The proper route to becoming a journalist

Some people say that in order to become a good journalist you need to go to journalism school. That journalism is an old-boys network where someone has to have the right connections, connections that they would get through journalism school, but I say this is not true.

Fact of the matter is that, from my experience, this is false — well the part about journalism school at least. I figure that one of the best ways to gain connections is to toss fear and procrastination to the wind.

Under pressure I have heard from a few fellow journalists that this would be a demolishing move and that the key to being a journalist is to attend the right school, get the right kind of education and I say “Wrong!”

The truth is to get into journalism you need to have the right connections. You have to have connections outside of J-school — national editors, Pulitzer Prize winning investigative editors and a wise reporter friend. But at the same time never, ever, expect them to get you a job.

Instead listen to their experiences: the places they’ve been, the people they’ve met and the stories they wrote. Listen to the mistakes they made so that you can avoid them. Try to get as much information from them as you possibly can — they usually are willing to give it out for free.

I’m not saying you won’t make some connections from journalism school — go ahead, spend your money, but it’s not the same.

One of my previous editors told me that a few years ago he would have told a young, prospective journalist that J-school was necessary to make it in the business, but that these days I would have a better chance throwing myself to the wind and freelancing wherever I end up.

J-school. It’s the difference between the young journalist who sits down in their professor’s office asking them questions about the proper route to getting a job and the young reporter who gets taught a serious lesson from an editor in the hustle and bustle of a busy newsroom. A place where at any give time some faceless officer could yell over the buzzing police scanner, “Get down or your going to get shot!”

In all honesty, I’m not sure what the difference really is. I’ve never really been taught anything about daily journalism in an academic environment but for some reason deep down in my gut I think I’m the better for it.

To me, the truest means of becoming a reputable journalist is formed through what is learned from a hand full of solid editors and a network of smart reporters.

It is through the lessons learned on the street that a reporter can aquire the skills that will make them a good journalist — not just classroom theory broken down in comments left at the bottom of the page. Instead, a reporter in the newsroom gets a quick run through of revisions by their editor at the end of the day before deadline.

All of it happening right in front of you, no grade either. It either makes it to print or ends up as a 100-word brief without a byline. All of it a learning experience, all of it useful and valuable knowledge and all of it exploding around you in a fast-paced news room full of grit and general eagerness.
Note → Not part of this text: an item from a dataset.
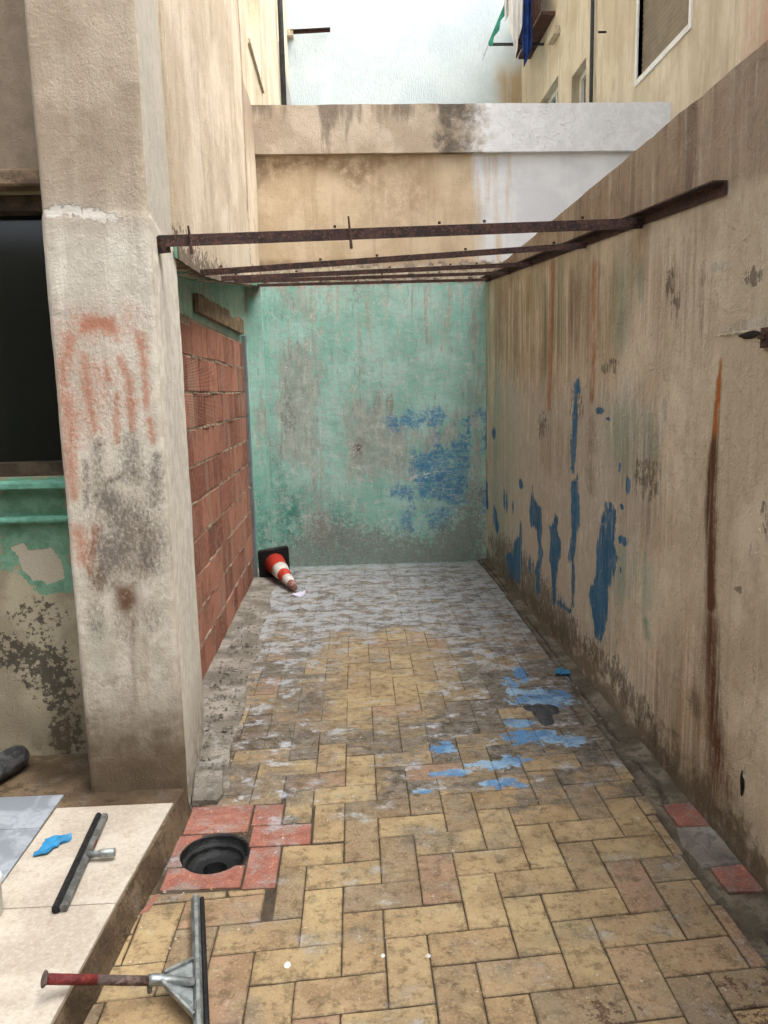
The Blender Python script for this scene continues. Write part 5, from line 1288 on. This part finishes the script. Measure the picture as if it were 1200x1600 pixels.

I’m not sure how assignments pan out in journalism school — but I highly doubt there as intense and as valuable as the lessons taught in a real life press scrum with someone’s press officer holding their recorder up to the both of you, ensuring that they have plenty of evidence to nail you to the floor if you don’t make the “grade.” But like I said, I haven’t had the chance to sit in a classroom, read a number of textbooks and listen to a professor tell me how it’s going to be out there in the real world.

But I’ve been yelled at by an angry editor who has yet to have his morning coffee, been scared half to death when a Lincoln threatened to plow through the crowd of a protest march I was covering and have had the chance to interview people from all sorts of backgrounds, from the homeless living on the downtown Eastside of Vancouver to some of the most well known politicians in this country.

And that cannot be matched by a day in a J-school classroom. To all the prospective journalists out there, you have to throw yourself into the wind and no matter what crazy newsroom you end up in, do your damn best to get the story, each and every time.